Plans to axe scores of quangos will not deliver significant savings or improve accountability, MPs have warned. A cross-party Commons committee carried out a review of the government's cull of quangos and concluded the whole process was "botched". Its chairman said the audit "was rushed and poorly handled" and missed a "Big Society" opportunity to grant greater powers to charities. The report found the legislation would give MPs excessive powers to axe more.
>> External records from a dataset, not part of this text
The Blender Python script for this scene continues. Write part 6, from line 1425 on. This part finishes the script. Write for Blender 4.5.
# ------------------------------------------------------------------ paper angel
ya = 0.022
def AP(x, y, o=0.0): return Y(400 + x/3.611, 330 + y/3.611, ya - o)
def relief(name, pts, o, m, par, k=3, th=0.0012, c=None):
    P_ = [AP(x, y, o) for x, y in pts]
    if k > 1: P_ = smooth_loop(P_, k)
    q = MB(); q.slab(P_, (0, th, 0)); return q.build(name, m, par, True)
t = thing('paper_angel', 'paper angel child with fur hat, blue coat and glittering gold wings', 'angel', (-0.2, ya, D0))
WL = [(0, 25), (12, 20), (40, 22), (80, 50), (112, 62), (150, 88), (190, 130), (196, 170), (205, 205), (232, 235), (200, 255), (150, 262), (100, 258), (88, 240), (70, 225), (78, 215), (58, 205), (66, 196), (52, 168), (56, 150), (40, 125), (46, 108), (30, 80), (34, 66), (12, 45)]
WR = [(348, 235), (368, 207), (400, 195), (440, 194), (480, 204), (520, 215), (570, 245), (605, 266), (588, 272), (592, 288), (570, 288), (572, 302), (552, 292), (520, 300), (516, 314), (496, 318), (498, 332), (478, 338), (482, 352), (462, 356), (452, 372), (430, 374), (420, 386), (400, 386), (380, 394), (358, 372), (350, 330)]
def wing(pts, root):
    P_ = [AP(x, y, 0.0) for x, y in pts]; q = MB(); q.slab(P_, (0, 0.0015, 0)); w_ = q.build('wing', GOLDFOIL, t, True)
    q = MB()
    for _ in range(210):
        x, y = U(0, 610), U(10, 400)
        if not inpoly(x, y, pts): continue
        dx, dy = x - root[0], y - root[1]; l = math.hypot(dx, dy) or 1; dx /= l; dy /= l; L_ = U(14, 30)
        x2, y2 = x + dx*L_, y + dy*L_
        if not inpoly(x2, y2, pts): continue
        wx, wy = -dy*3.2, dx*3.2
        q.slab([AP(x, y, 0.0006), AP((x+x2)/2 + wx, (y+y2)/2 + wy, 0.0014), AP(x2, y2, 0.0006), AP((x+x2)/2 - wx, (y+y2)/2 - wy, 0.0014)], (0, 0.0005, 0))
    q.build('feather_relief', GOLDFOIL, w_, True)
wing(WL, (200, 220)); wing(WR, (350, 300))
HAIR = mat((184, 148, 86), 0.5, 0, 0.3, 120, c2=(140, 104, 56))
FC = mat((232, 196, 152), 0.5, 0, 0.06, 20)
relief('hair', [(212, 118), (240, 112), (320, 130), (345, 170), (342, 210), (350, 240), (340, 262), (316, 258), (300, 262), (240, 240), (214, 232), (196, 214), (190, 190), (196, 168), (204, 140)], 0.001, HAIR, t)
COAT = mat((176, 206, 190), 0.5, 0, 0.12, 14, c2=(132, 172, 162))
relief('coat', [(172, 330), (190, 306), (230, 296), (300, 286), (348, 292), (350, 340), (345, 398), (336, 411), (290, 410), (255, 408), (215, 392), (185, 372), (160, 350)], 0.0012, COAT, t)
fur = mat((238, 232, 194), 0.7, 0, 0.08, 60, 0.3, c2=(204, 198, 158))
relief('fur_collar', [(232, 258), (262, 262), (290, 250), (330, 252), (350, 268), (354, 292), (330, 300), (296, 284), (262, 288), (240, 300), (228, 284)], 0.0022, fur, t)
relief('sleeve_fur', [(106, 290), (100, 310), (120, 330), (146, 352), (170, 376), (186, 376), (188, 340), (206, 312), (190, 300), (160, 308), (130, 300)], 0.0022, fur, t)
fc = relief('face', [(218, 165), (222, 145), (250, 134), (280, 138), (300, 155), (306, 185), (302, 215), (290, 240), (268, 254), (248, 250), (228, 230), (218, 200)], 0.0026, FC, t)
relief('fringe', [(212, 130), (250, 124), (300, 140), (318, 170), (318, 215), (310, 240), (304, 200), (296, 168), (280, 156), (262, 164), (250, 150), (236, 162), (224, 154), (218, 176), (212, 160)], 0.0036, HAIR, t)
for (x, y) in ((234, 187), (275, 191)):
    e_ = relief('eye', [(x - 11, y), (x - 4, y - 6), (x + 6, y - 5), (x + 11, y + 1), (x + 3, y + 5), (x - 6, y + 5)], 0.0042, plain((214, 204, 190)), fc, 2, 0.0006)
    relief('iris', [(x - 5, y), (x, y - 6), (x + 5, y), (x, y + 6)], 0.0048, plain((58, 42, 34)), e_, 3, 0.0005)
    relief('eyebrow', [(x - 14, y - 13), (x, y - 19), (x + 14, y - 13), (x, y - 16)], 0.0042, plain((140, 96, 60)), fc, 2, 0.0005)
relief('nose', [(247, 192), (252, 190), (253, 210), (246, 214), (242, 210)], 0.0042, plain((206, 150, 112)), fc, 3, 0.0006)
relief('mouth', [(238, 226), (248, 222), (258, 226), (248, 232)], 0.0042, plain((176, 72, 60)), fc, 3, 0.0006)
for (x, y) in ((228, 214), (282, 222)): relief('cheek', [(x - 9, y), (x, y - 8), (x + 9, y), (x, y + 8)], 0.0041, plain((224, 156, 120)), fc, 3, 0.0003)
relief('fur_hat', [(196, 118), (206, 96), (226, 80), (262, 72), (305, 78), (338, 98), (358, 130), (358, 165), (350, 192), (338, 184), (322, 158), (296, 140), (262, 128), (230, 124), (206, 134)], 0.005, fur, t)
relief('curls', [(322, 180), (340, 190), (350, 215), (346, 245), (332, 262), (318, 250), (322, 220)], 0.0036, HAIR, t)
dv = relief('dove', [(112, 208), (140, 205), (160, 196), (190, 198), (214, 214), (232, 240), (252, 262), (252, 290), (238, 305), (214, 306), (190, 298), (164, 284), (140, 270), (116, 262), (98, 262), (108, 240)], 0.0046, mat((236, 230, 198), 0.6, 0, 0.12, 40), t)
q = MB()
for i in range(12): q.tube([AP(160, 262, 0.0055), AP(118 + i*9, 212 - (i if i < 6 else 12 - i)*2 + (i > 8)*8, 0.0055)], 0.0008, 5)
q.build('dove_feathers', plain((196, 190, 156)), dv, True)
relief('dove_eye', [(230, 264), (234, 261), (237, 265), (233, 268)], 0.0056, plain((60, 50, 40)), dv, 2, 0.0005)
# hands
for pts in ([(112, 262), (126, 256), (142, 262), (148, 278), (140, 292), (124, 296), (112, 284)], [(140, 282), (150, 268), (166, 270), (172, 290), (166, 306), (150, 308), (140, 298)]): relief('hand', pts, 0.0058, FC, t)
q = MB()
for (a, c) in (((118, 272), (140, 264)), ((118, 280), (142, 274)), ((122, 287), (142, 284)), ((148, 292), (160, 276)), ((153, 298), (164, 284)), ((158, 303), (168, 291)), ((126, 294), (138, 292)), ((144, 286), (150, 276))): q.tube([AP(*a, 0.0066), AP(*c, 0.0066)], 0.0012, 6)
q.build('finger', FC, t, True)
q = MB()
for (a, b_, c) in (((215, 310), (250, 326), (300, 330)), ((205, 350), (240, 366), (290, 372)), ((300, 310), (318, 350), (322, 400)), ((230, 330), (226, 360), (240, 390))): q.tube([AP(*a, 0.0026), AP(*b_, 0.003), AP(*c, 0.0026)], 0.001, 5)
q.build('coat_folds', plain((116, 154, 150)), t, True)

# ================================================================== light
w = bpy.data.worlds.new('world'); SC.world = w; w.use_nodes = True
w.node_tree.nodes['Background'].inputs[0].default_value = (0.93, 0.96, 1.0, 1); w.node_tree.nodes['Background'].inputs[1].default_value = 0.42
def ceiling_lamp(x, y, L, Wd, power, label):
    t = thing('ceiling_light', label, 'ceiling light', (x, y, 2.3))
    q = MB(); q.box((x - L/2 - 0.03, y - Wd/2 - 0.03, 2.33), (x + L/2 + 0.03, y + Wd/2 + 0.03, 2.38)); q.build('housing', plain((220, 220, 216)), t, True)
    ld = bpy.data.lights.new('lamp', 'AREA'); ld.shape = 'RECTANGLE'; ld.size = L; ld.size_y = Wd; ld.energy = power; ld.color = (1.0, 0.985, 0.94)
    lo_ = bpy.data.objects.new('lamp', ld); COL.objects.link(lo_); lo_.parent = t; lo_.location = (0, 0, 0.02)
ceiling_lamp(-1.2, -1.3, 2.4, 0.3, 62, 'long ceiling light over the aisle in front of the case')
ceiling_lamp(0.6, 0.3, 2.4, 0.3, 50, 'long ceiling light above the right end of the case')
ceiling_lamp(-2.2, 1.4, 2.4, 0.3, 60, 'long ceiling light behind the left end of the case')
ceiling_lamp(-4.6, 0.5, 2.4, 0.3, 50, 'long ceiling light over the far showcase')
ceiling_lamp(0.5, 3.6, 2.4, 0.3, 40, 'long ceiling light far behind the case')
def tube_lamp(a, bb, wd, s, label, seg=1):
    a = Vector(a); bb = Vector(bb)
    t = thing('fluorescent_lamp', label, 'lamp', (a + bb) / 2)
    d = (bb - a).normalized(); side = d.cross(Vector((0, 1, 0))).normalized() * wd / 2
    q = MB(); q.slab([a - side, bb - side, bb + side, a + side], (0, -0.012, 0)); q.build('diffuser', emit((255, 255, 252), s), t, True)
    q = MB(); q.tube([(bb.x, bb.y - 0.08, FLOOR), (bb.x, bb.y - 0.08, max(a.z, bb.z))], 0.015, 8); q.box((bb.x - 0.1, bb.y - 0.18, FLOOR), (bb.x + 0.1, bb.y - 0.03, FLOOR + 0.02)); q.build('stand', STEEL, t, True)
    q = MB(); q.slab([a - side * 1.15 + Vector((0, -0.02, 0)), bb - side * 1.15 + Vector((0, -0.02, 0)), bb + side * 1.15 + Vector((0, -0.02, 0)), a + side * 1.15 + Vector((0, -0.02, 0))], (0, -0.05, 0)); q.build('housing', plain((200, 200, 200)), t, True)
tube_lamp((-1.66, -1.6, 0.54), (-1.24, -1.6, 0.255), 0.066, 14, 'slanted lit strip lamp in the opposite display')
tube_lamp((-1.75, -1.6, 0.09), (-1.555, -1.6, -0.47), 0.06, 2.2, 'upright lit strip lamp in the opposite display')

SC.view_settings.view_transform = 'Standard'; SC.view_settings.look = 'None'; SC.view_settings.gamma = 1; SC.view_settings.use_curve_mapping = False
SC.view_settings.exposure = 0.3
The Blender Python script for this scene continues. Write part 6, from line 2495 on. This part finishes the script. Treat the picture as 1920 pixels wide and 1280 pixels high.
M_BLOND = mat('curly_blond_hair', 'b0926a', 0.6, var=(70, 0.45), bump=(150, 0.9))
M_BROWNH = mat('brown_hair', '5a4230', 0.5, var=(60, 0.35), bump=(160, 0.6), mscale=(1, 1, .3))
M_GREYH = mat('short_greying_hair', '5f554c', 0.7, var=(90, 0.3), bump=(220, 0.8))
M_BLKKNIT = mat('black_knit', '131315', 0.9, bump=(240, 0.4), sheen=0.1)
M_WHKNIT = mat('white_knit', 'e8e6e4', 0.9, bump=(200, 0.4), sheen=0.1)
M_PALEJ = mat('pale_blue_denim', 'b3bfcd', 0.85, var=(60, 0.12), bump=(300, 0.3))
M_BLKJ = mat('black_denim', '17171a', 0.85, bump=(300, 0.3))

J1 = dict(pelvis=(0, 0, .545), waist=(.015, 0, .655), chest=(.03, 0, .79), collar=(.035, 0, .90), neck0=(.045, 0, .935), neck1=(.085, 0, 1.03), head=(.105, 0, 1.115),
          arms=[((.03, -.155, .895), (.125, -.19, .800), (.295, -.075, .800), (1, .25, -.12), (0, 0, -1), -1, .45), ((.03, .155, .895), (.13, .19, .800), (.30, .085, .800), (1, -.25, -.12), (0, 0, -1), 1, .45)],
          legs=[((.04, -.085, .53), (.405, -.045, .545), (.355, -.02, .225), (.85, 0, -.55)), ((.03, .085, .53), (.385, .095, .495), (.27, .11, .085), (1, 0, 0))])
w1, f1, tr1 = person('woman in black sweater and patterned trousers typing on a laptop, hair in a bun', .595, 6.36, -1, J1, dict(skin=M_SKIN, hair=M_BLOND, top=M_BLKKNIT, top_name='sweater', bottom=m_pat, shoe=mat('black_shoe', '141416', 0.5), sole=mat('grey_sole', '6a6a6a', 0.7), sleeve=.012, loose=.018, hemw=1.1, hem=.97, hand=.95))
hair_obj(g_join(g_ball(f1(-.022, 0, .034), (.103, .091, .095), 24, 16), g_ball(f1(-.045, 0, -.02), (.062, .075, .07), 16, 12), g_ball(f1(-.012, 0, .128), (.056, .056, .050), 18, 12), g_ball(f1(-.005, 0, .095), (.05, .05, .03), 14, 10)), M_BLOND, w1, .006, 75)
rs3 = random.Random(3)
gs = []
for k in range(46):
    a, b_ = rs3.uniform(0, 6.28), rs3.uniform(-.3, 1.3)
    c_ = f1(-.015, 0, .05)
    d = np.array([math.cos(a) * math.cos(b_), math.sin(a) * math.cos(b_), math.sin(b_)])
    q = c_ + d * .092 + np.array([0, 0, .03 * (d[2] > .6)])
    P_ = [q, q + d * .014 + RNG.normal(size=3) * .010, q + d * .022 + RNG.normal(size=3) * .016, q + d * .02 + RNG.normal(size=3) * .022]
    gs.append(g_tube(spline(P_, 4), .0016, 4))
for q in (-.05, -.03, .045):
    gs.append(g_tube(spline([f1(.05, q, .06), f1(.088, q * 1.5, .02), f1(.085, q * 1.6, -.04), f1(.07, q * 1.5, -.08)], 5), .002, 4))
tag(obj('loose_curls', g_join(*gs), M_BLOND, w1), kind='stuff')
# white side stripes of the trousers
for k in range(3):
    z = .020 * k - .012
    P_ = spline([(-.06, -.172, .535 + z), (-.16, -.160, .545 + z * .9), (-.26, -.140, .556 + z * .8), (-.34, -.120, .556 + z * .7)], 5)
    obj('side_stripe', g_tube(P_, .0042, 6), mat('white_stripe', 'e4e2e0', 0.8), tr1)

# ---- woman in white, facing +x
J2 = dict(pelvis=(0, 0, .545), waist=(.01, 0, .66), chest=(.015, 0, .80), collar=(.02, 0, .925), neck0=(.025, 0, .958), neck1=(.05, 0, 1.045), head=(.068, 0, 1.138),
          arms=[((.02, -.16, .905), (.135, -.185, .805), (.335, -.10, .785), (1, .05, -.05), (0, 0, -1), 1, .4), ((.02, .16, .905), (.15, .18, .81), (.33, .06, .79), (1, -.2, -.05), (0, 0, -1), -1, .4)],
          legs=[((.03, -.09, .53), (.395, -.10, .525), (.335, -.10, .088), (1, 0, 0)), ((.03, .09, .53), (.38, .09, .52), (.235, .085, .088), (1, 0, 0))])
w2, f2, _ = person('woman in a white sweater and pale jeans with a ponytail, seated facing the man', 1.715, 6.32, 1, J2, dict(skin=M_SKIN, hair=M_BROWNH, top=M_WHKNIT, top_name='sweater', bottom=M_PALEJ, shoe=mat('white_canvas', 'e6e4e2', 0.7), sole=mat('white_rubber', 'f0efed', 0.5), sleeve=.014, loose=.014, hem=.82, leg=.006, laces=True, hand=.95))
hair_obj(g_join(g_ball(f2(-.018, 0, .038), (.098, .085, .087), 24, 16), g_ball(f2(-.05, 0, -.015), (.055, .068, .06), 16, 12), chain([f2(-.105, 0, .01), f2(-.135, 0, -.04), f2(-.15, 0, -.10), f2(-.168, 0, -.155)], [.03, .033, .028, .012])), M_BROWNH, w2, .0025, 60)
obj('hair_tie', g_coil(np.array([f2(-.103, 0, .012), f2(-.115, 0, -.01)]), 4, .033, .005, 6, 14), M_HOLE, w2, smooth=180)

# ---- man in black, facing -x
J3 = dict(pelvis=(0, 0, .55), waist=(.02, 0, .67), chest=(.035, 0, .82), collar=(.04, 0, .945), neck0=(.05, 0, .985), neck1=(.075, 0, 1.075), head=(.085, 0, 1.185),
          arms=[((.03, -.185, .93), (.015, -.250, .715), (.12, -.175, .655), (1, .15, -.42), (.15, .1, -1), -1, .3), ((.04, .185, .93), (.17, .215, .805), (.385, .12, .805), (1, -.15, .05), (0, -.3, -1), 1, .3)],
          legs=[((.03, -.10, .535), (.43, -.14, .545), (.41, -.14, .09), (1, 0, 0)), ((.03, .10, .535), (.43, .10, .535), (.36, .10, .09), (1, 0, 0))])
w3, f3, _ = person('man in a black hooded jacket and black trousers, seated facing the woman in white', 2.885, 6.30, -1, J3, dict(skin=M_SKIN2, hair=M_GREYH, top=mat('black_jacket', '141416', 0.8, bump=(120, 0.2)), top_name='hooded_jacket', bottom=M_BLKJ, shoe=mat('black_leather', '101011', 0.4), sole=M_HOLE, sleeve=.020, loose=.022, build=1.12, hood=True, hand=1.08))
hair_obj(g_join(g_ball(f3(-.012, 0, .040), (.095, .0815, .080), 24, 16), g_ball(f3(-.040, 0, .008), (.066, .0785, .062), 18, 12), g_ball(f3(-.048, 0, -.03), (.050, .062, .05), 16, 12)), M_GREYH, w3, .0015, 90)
In October the government announced it was axing 192 of the public bodies - such as the Film Council and the Audit Commission - while 118 would be merged. The review was overseen by Cabinet Office Minister Francis Maude. Quangos - "quasi-autonomous non-governmental organisations" - are arm's-length bodies funded by Whitehall departments but not run by them. They are advisory bodies, consumer watchdogs or organisations carrying out public services. The government reviewed 901 bodies - 679 quangos and 222 other statutory bodies.
A review of that review was carried out by the Commons public administration select committee, which found the tests used to judge the quangos were "hopelessly unclear" and had not been applied consistently. "The current approach is not going to deliver significant cost savings or result in greater accountability," the report found. "There was no meaningful consultation, the tests the review used were not clearly defined and the Cabinet Office failed to establish a proper procedure."
Conservative MP Bernard Jenkin, chair of the committee, said: "The whole process was rushed and poorly handled and should have been thought through a lot more. This was a fantastic opportunity to help build the Big Society and save money at the same time, but it has been botched. The government needs to rethink which functions public bodies need to perform and consider transferring some of these functions over to mutuals and charities."
The MPs said the potential for cost savings was "probably exaggerated" in pre-election promises and reducing spending required more fundamental decisions about cutting state roles altogether. Returning direct responsibility to ministers for some roles risked undermining other forms of accountability and some issues could get lost in wider Whitehall remits, they concluded. "This will mean less effective accountability and challenge on a day-to-day basis," they said.
A commitment by ministers to consult further was welcome, the MPs said, but demanded an assurance that decisions would be reversed if those talks found they had been wrong. The report said "badly drafted" legislation implementing the cull needed more safeguards to prevent ministers abusing wide powers to abolish and reform other bodies in future.
Among its recommendations, the committee said the legislation should be limited to the present process. It said it "contains insufficient safeguards to prevent the misuse of powers by ministers" - something which has already led to several defeats in the House of Lords.